No one was ever convicted for the Belturbet bombing, or for any of the other Loyalist bombings in the Republic of Ireland during that period — and there were many. Three weeks after Belturbet, a UVF bomb in Dublin killed another man. In May 1974 the Dublin and Monaghan bombings killed thirty-four civilians in a single afternoon, the deadliest day of the entire conflict. In November 1975 two bombs at Dublin airport killed one and injured ten. In December 1975 another car bomb in Dundalk killed two more. The pattern was clear and the perpetrators were largely identifiable; the prosecutions never came. Families of the dead spent decades campaigning for acknowledgment that did not arrive. The journalist Fran McNulty made an award-winning radio documentary called *The Forgotten Bomb* about Belturbet, featuring interviews with both parents of Patrick Stanley and with Anthony O'Reilly, who survived. Joe Stanley, Patrick's father, spoke at the thirtieth anniversary memorial service in 2002, weeks after Patrick's mother had died without seeing anyone held to account for her son's killing.
It took until 2007 — thirty-five years after the bomb — for a permanent monument to Geraldine and Patrick to be erected on Main Street in Belturbet, at the site of the explosion. Cavan County Council placed it there. The families had been asking for it for decades. Annual memorial services are held at the spot. The town is small enough — population around 1,610 at the most recent census — that the memorial is impossible to miss, and the names are remembered by everyone who grew up there. The killings happened during a period when the Troubles were thought of as something that mostly stayed north of the border. Belturbet is one of the places that proves that was never entirely true. A girl who was on Christmas holidays from school and a boy who was trying to call his parents from a phone box died on Main Street that night, and the town has spent every Christmas since carrying the weight of it.
Belturbet has been here a long time and will be here a long time still. It sits on the upper Erne, at the head of navigation for the Shannon-Erne Waterway, and the old Belturbet railway station — once the meeting point of the Cavan and Leitrim Railway and the Great Northern Railway — now operates as a railway museum, with restored locomotives and signal boxes preserved for visitors. The town has been a market centre and river port since the early seventeenth century, and pleasure cruisers still tie up at its riverbank in summer. None of this erases what happened on 28 December 1972. But it is also true that the people of Belturbet have not allowed the bomb to be the only thing their town is remembered for. They built a memorial because remembering matters. They built it for two teenagers who never got home for Christmas.

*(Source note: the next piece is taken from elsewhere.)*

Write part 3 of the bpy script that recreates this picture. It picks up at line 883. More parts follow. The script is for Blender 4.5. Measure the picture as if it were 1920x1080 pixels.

Belturbet sits at approximately 54.10°N, 7.45°W in southwestern County Cavan, on the upper River Erne very close to the County Fermanagh border in Northern Ireland. From cruise altitudes of 3,000–5,000 ft the town is recognisable by its position on a river bend, with the Erne winding away north towards Upper Lough Erne. The nearest controlled airspace is Belfast (EGAA), about 110 km northeast; Dublin (EIDW) lies south. Knock (EIKN) is to the west. Conditions are typically marginal VFR — low cloud, drizzle — so plan for it. Clear days reveal the network of small loughs and the cross-border landscape that defined the events of the early 1970s in this part of Ireland.